Tra due settimane, il 31 gennaio 2012, Splinder chiude. Negli anni dell’esplosione della prima ondata del Web 2.0 e dei contenuti generati dagli utenti, Splinder è stata la piattaforma italiana per i blog, la porta di ingresso nazionale alla grande conversazione sulla Rete per amateurs, appassionati, esperti e professionisti. Dieci anni e centinaia di migliaia di blog dopo la sua apertura, la home page annuncia che “il servizio Splinder verrà dismesso”, seppellendo definitivamente tutti i siti creati attraverso la registrazione al portale. Molti, come Luisa Carrada, che su Splinder teneva il seguitissimo blog del mestiere di scrivere, si sono subito impegnati nel trasferimento dei contenuti su altri servizi come Worpdress.com, non senza qualche difficoltà. Molti altri, probabilmente la maggior parte (e del resto già allo stato attuale i blog attivi sono solo una parte minoritaria di tutti quelli attivati nel corso del tempo), scompariranno per sempre dal Web al momento della dismissione del servizio.
Come successo per Geocities nel 2009, intere città abitate saranno non solo abbandonate ma abbattute, insieme agli abitanti. “Come se d’un tratto una parte della mia vita mi fosse passata davanti”, ha commentato qualcuno. Ora, sebbene i numeri di Splinder non siamo paragonabili a quelli del servizio comprato e poi chiuso da Yahoo!, la chiusura da parte di Dada della piattaforma di blog hosting rappresenta per gli utenti che generano contenuto sulla Rete un segnale ancora più drammatico sulle forme e la consapevolezza con cui sulla Rete è possibile vivere, abitare, pubblicare, rilasciare e archiviare contenuti.
Ai tempi di Geocities, esisteva di fatto una simmetria tra desktop e browser dell’utente iscritto, per cui le pagine statiche HTML pubblicate on line erano un prodotto dell’off line, dove risiedeva una copia primigenia. Per ogni eventualità, l’accesso FTP consentiva agli utenti di sincronizzare file, e con i file i contenuti prodotti e pubblicati sul Web.
Nell’epoca dei content management system resi popolari dalle piattaforme di blog hosting (Blogger primo fra tutti), la gratuità e facilità di accesso alla creazione, produzione e organizzazione dei contenuti si pagano con l’inaccessibilità ‘materiale’ dei file che includono i contenuti, contenuti che invece vengono archiviati in righe di database che compongono pagine HTML solo ed esclusivamente quando un navigatore le sollecita attraverso un identificatore uniforme della risorsa, il collegamento permanente.

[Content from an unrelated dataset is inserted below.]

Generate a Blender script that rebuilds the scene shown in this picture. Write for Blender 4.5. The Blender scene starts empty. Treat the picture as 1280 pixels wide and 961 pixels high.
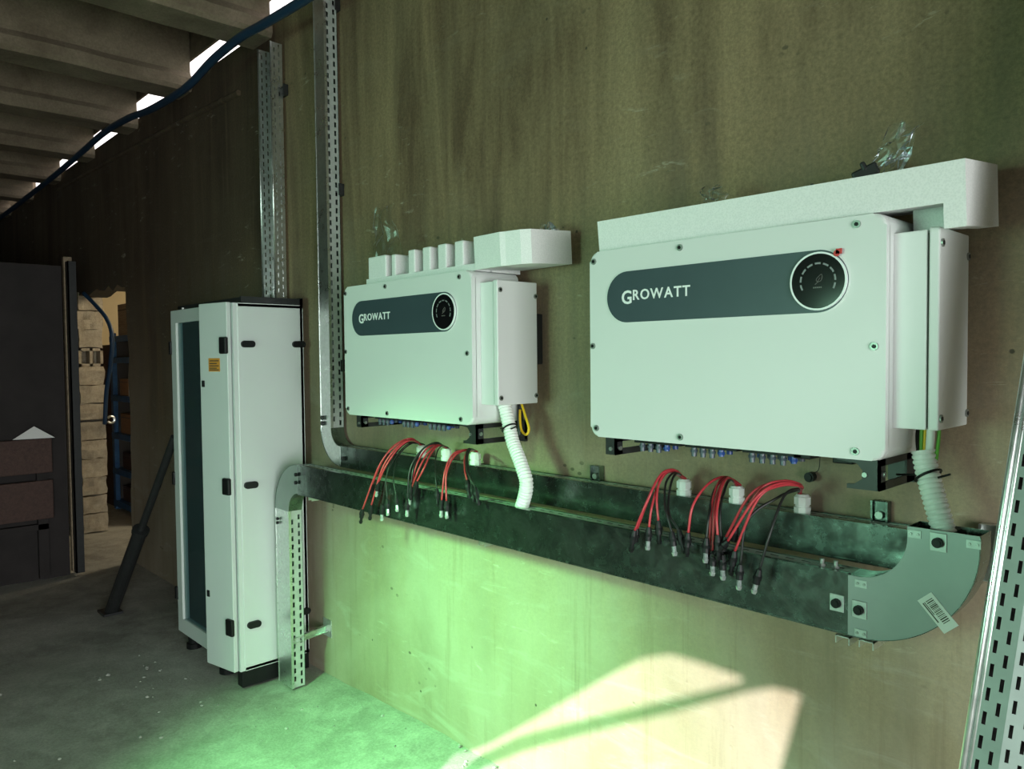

Il database del blog resta fuori dal controllo dell’utente, così come i file che eseguono gli script di ricomposizione delle pagine dinamiche. In una sola parola: il software.
Il blogger ‘ospitato’ possiede contenuti in ragione della disponibilità di uno spazio di un editore che stabilisce tecnologie, modi e tempi dell’erogazione del servizio, influenzando la portabilità, la compatibilità e dunque la vita dei contenuti stessi al di là del proprio spazio, ma il blogger (a costi zero) di WordPress.com non possiede l’insieme del pacchetto: software e dati. Per quanto i servizi prevedano forme di esportazione e dunque di backup dei contenuti, se mai le contemplino nella loro offerta gratuita, l’utente non avrà mai nelle sue mani il sito così come era, semplicemente perché il pacchetto non è suo. Senza considerare le difficoltà ulteriori di esportare, gestire e importare dati dinamici, magari strutturati in XML, e non semplici e statici file HTML.
Per possedere davvero tutti i suoi dati, Tantek Çelik opera una sorta di ‘generazione inversa’: l’alimentazione del suo account su Twitter, per esempio, inizia su un database locale, di proprietà dello stesso Çelik, che poi ridistribuisce da quella fonte il contenuto sul social network, che di fatto acquisisce una copia. Si tratta di un approccio progettuale estremo, che ribalta l’uso delle API delle applicazioni sociali. In questi casi, infatti, le API vengono di solito sfruttate nella direzione contraria, vale a dire nel senso di ridistribuire il contenuto generato sulla piattaforma Web 2.0 in un database terzo, di proprietà dell’autore, che così se ne riappropria.
Ma quale che sia la strada della riappropriazione, la chiusura di Splinder richiama ancora una volta l’utente che genera contenuti sulla Rete a una nuova alfabetizzazione riguardo il futuro del proprio prodotto e della propria vita on line: vogliamo chiamarla cultura del software?